Saturday, October 06, 2007

769654 Pte Horace Raymond Martin, Princess Patricia's Canadian Light Infantry

Chailey Parish Magazine notes in September 1916 that H Martin is serving with the Grenadier Guards in England.  In December 1916 it notes that he is serving with the 13th Grenadier Guards and this information is then repeated up to and including December 1917.  After this, there are no further references to this man.
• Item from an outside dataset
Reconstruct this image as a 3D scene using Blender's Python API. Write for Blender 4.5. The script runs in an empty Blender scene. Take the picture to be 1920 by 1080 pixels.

According to his attestation papers, Horace was born in Newick on 2nd June 1897.  I think that this is a soldier's "white lie" however and that he was really born in the second half of 1898, his birth registered at Lewes district in the September quarter of that year.  He appears on the 1901 census living at Church Road with his parents and seven siblings.  The household comprised, William John Martin (head, aged 47; a self employed builder), his wife Adela Martin (aged 42) and their eight children.  In age order they are: William Henry Martin (an 18 year old carpenter), Florence Kate Martin (aged 15), Mabel Grace Martin (aged 13), Edith Cicely Martin (aged 11), Alfred Geoffrey Martin (aged ten), John Sidney Martin (aged five), Daisy Evaline Martin (aged four) and Horace (aged two).

There was of course, no “13th Grenadier Guards” but with the wisdom of hindsight and due acknowledgement to Horace’s headmaster at Newick, John Oldaker, it is possible to see how this error arose.

Horace’s brother John served with the 10th Royal Grenadiers, CEF and it appears that the Reverend Jellicoe got this information slightly wrong and then attributed the incorrect regiment to Horace.  In all likelihood both the boys were in Canada when war was declared because both joined Canadian units. 

Horace, who would only have been about 16 when war was declared, enlisted at Toronto on the 4th January 1916 (still under age) and was posted to the 124th Battalion of the CEF.  He was given the number 269654. His attestation papers note that he was born in Newick, Sussex and give his address as 26 McRoberts Avenue, Toronto, Canada. His next of kin is noted as his mother, Adela Martin, also of the same address.  Horace's trade is given as machinist. He was five feet six and a half inches tall, had a fair complexion, blue eyes and black hair.  A scar on his right ankle is also noted.

On 1st January 1917 Horace transferred to Princess Patricia’s Canadian Light Infantry (PPCLI)  having already been in France with the 124th Bn CEF since 4th December 1916.  A note in the PPCLI roll of honour records that he was struck off strength on 7th February 1919.

The photograph that appears on this page, plus details of Horace’s enlistment are from John Oldaker’s collection of serving ex pupils from Newick School.  My thanks to Simon Stevens for this information.